Regardless of all this, we put 2010 down as an absolute copybook season and there are no excuses for poor wine quality.

Production Notes

Median Harvest Dates:
Cabernet Sauvignon – 28th March, 2010
Petit Verdot – 11th April, 2010
Cabernet Franc – 5th March, 2010
Harvest Ripeness:
Cabernet Sauvignon – 13.4 Baume
Petit Verdot – 13.1 Baume
Cabernet Franc – 12.5 Baume

All the fruit was hand-picked then delivered to the winery where it was destemmed into small, open fermenters. Each batch was seeded with pure yeast culture and fermentation was allowed to proceed at temperatures up to 28⁰C. Extraction of colour and flavour was by hand plunging at least 3 times per day. An interesting difference for the 2010 vintage was the Cabernet Sauvignon and Petit Verdot both benefited from longer than normal skin contact time. Both were on skins for 19 days, which is roughly 4 days longer than normal and this is not easy to explain. We could indulge in wild speculation as to why they took longer to reach their best tannin balance but truth be known, we really can’t be sure. Perhaps it’s the sign of a great year, where the fruit depth and phenolic ripeness are such that the wines can take up lots more tannin and still be well balanced. Amusingly, Cabernet Franc was very normal at 10 days on skins. Given that it was picked less ripe than usual, it may be we harvested slightly too early. Who knows? Wine is definitely as much art as science.

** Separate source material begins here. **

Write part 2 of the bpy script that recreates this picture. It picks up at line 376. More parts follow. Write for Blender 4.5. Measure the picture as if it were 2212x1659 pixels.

After pressing the batches underwent malolactic fermentation in stainless steel tanks and were then racked to barrels, the final batch going in in first week of May 2010. At the end of January 2011 all the batches were racked and blended to make up the final assemblage and this was returned to barrel. The wine was racked again in January 2012 then returned to barrel until the end of September 2012. All barrels were blended and fining trails were set up to assess tannin balance. No improvement was found using any of the fining agents, so the wine was then sterile filtered and bottled 0n 16th October, 2012.

Cellaring Notes

This is a delicious wine drunk now and could prove very hard to resist. However, we strongly recommend it for cellaring and believe it will continue to improve with age for at least the next 25 years. For those who are concerned this is worryingly distant, please be reassured that it will soften and improve over the next 7 years, so by the age of 10 it will have developed a complex bottle bouquet. We compare this wine to the 2001 which is just going through this age and while it predominantly retains its youthful fruit characters, it is beginning to give glimpses of its mature characters.